Incidentally, just as I do not see not wanting to vote for a poor candidate as a personal failing on the part of the voter, I do not see the failure to do a good (or even passably acceptable) job leading the country as a failing of the particular individual who gains power. (See, I told you I had a rosy view of humanity.) Rather, I see this as systemic failing. It is not possible, under our current system, to be both the kind of person who can win an election and the kind of person who will be a good ruler. However, that is a topic for another post.
“Saying you want more people to play, while knowing the game is rigged, might only signal virtue, rather than actually be virtuous.”
Assuming that my tangent is actually relevant and somewhat convincing, what ultimate good will expanding voter access accomplish? Is merely allowing more people the opportunity to participate in a farcical election really of value? Saying you want more people to play, while knowing the game is rigged, might only signal virtue, rather than actually be virtuous. Would not the greater, more significant value be to make the elections actually mean something, or to make the elected beholden first (or, ideally, exclusively) to the electorate? In cases like this, I try to remind myself of Volatire’s aphorism; the perfect is the enemy of the good.

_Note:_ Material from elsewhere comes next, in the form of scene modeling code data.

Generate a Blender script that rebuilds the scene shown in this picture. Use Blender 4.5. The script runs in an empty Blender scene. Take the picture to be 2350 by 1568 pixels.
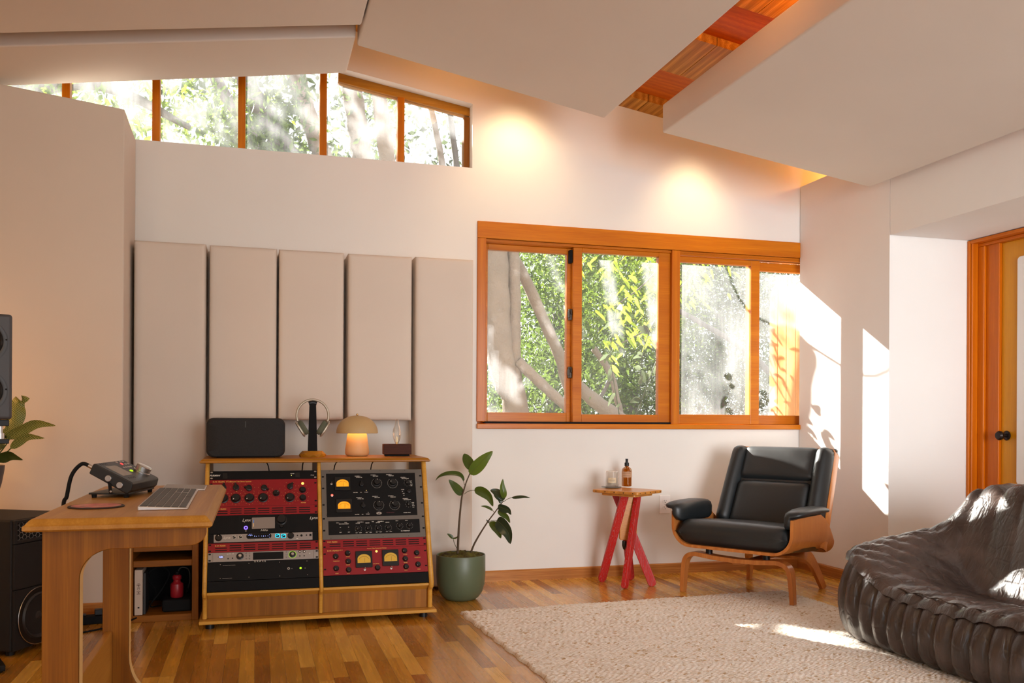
import bpy, bmesh, math, random
import numpy as np
from mathutils import Vector, Matrix, Euler
random.seed(7)
SC = bpy.context.scene
COL = SC.collection
PI = math.pi
R = math.radians

# ------------------------------------------------------------ camera numbers
FPX, PSI, ROLL, CAMZ, HOR = 2050.0, R(16.0), R(0.3), 0.97, 965.0
cr, sr = math.cos(ROLL), math.sin(ROLL)
CP, SP = math.cos(PSI), math.sin(PSI)
def ray(u, v):
    dx, dy = u - 1175.0, v - HOR
    x = dx * cr + dy * sr
    y = -dx * sr + dy * cr
    a, b = x / FPX, -y / FPX
    return Vector((SP + a * CP, CP - a * SP, b))
def pt(u, v, X=None, Y=None, Z=None, D=None):
    """the point of the room seen at (u, v) of the photograph lying on one plane of the room"""
    r = ray(u, v)
    if X is not None: t = X / r.x
    elif Y is not None: t = Y / r.y
    elif Z is not None: t = (Z - CAMZ) / r.z
    else: t = D
    return Vector((0, 0, CAMZ)) + r * t

cam_d = bpy.data.cameras.new('camera')
cam = bpy.data.objects.new('camera', cam_d); COL.objects.link(cam)
cam_d.sensor_width = 36.0
cam_d.lens = FPX / 2350.0 * 36.0
cam_d.shift_y = (HOR - 784.0) / 2350.0
cam_d.clip_start = 0.05; cam_d.clip_end = 500
cam.matrix_world = Matrix.Translation((0, 0, CAMZ)) @ Matrix.Rotation(-PSI, 4, 'Z') @ Matrix.Rotation(PI / 2, 4, 'X') @ Matrix.Rotation(ROLL, 4, 'Z')
SC.camera = cam

# ------------------------------------------------------------ scene graph helpers
TM = {}
def link(o):
    COL.objects.link(o); return o
def tag(o, label=None, cat=None, group=None, kind=None):
    if label: o['label'] = label
    if cat: o['category'] = cat
    if group: o['group'] = group
    if kind: o['kind'] = kind
    return o
def thing(name, label, cat, loc=(0, 0, 0), rotz=0.0, group=None, rot=None):
    o = bpy.data.objects.new(name, None); link(o)
    o.empty_display_size = 0.05
    M = Matrix.Translation(loc) @ (rot.to_4x4() if rot is not None else Matrix.Rotation(rotz, 4, 'Z'))
    o.matrix_world = M
    TM[o.name] = M
    return tag(o, label, cat, group)
def mesh_from(bm, name):
    me = bpy.data.meshes.new(name)
    bm.normal_update()
    bm.to_mesh(me); bm.free()
    return me
def obj(name, g, mat, parent=None, world=False, bevel=0.0, segs=2, smooth=None, origin=None, sub=0, **kw):
    """link one mesh object; g is a G builder or a bmesh. world=True: vertices are in room coordinates"""
    bm = g.bm if isinstance(g, G) else g
    sm = (g.smooth if isinstance(g, G) else False) if smooth is None else smooth
    if parent is not None:
        PM = TM[parent.name]
        if world: bm.transform(PM.inverted())
        o_m = Matrix.Identity(4)
    else:
        if origin is not None:
            bm.transform(Matrix.Translation(-Vector(origin)))
            o_m = Matrix.Translation(origin)
        else: o_m = Matrix.Identity(4)
    bmesh.ops.recalc_face_normals(bm, faces=bm.faces) if kw.get('recalc', True) else None
    if sm:
        for f in bm.faces: f.smooth = True
    me = mesh_from(bm, name)
    if mat is not None:
        for m in (mat if isinstance(mat, (list, tuple)) else [mat]): me.materials.append(m)
    o = bpy.data.objects.new(name, me); link(o)
    if parent is not None:
        o.parent = parent
        TM[o.name] = PM
    else:
        o.matrix_world = o_m
        TM[o.name] = o_m
    if bevel > 0:
        m = o.modifiers.new('bevel', 'BEVEL'); m.width = bevel; m.segments = segs; m.limit_method = 'ANGLE'; m.angle_limit = R(35)
        m.harden_normals = False
    if sub:
        m = o.modifiers.new('subsurf', 'SUBSURF'); m.levels = sub; m.render_levels = sub
    if sm and kw.get('auto', True):
        try:
            me.shade_auto = None
        except Exception: pass
        for p in me.polygons: p.use_smooth = True
        sharp = kw.get('sharp', 40)
        if sharp:
            bm2 = bmesh.new(); bm2.from_mesh(me)
            for e in bm2.edges:
                if len(e.link_faces) == 2 and e.calc_face_angle(0) > R(sharp): e.smooth = False
            bm2.to_mesh(me); bm2.free()
    for k in ('label', 'kind'):
        if k in kw and kw[k]: o[k] = kw[k]
    return o
def struct(name, g, mat, parent=None, **kw):
    o = obj(name, g, mat, parent, **kw)
    o['kind'] = 'structure'
    return o

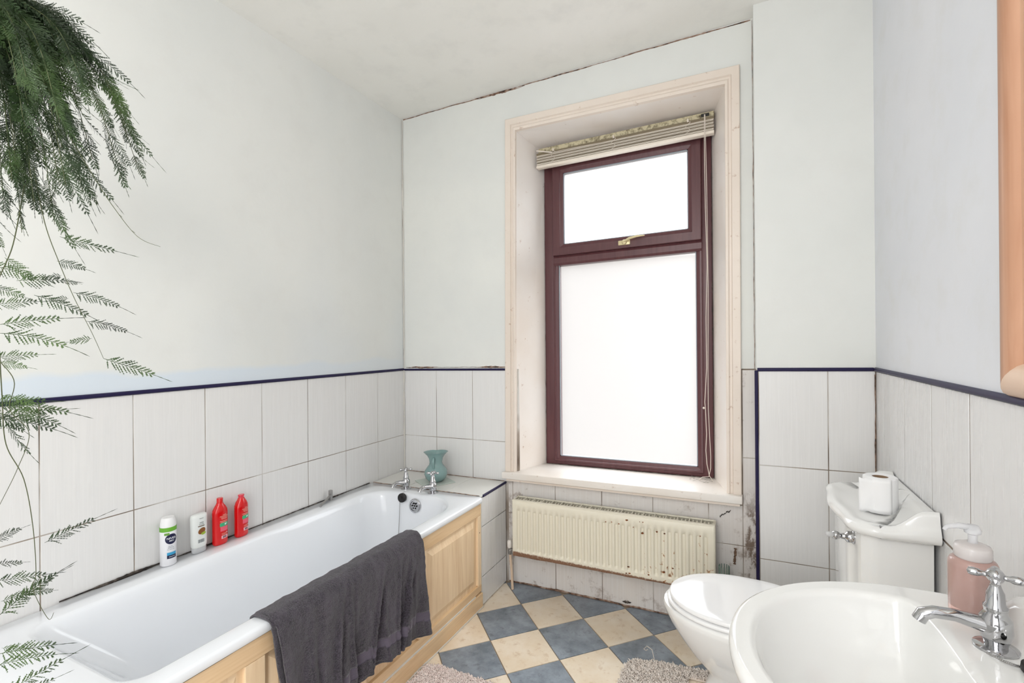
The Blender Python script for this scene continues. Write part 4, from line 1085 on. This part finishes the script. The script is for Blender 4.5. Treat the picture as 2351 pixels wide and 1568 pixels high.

Regardless of how much faith one places in the types of individuals who seek political power, it should be irrefutable that evidence of the lack of voter fraud is not a sound argument for repealing existing voter fraud prevention measures. Those who wish to make a convincing argument for expanded voter access would do well to abandon this line in favor of a stronger argument. I, for one, look forward to hearing it.